6 May 2015
The worlds' fastest code for simulating planet formation calculates millions of possible orbits and collisions between celestial bodies. It was developed by scientists of PlanetS at the University of Zurich.
GENGA2 is the name of the newest tool to study how terrestrial planets like Earth were formed. «Computer simulations like this allow us to follow the trajectories of the planetary building blocks and the collisions between them that build up their mass,» explains Simon Grimm, Postdoc at the University of Zurich and Bern and member of PlanetS. «The simulations are needed because it is not possible to observe the full process of planet formation since the involved planetesimals are too small and to far away.»
GENGA2 is the world's fastest gravitational N-body simulation code for planet formation. «N» stands for a given number. In general, N-body simulations solve the equations of motion of «N» objects under the mutual gravitational influence – an extremely difficult task that takes a lot of time and therefore can become very expensive to perform. «To achieve high speed and precision, our simulation makes use of the very efficient computing power of Graphics Processing Units, so called GPUs, to calculate planetary trajectories», explains Simon Grimm.
GPUs normally are used for calculating and displaying rapid video effects needed for realistic computer games. They contain thousands of individual cores optimised for this purpose. This explains the name GENGA, an abbreviation for Gravitational Encounters with Gpu Acceleration. After having developed a first version of the code the Zurich group now publishes a new paper describing further progress. «GENGA2 is an improvement of GENGA which allows a more efficient treatment of close encounters between bodies», says Simon Grimm.
Time lapse of cosmic history
In a typical simulation the computer starts with a set of about 2000 planetesimals having the mass of a few earth masses distributed in a disk around a central star. Through collisions bigger objects are formed but due to gas drag some of the planetesimals fall into the sun. If after one million years Jupiter and Saturn are formed and added to the system, the formation of terrestrial planets speeds up and ends after 10 to 50 million years with a few terrestrial planets.
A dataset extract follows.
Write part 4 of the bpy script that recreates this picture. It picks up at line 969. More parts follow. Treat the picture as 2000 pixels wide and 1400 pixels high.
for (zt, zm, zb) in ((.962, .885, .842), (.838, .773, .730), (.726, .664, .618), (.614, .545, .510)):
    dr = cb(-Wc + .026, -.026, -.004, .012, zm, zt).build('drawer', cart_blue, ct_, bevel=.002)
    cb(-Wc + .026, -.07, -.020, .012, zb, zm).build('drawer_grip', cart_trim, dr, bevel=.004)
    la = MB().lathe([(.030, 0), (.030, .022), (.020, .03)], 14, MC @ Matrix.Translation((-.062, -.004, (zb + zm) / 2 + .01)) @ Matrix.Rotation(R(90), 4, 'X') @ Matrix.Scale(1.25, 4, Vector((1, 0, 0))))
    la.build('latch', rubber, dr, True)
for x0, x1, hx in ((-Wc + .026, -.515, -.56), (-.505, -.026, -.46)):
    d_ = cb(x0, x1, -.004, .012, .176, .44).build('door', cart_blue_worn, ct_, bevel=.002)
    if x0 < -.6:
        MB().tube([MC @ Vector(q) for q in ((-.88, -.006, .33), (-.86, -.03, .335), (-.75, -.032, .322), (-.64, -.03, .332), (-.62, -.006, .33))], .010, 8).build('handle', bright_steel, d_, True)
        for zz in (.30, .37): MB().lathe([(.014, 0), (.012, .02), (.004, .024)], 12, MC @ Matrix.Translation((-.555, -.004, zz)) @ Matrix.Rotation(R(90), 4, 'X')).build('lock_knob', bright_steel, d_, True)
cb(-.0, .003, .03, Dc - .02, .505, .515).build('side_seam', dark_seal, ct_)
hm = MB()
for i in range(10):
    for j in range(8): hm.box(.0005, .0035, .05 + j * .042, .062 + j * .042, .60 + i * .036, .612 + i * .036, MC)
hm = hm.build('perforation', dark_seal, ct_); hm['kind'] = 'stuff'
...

Besides studying planet formation, GENGA can also be useful to simulate the orbits of many exoplanetary systems in parallel and check which planetary configuration remain stable over time. This helps determining the orbital parameters of detected exoplanets that may contain errors and uncertainties. «Numerical simulations allow us to study the statistical variation in exoplanetary systems, the impact history and chemical composition of the formed planets,» explains Simon Grimm. The group is part of the PlanetS project «Numerical Laboratories» led by Ben Moore, professor at the University of Zurich.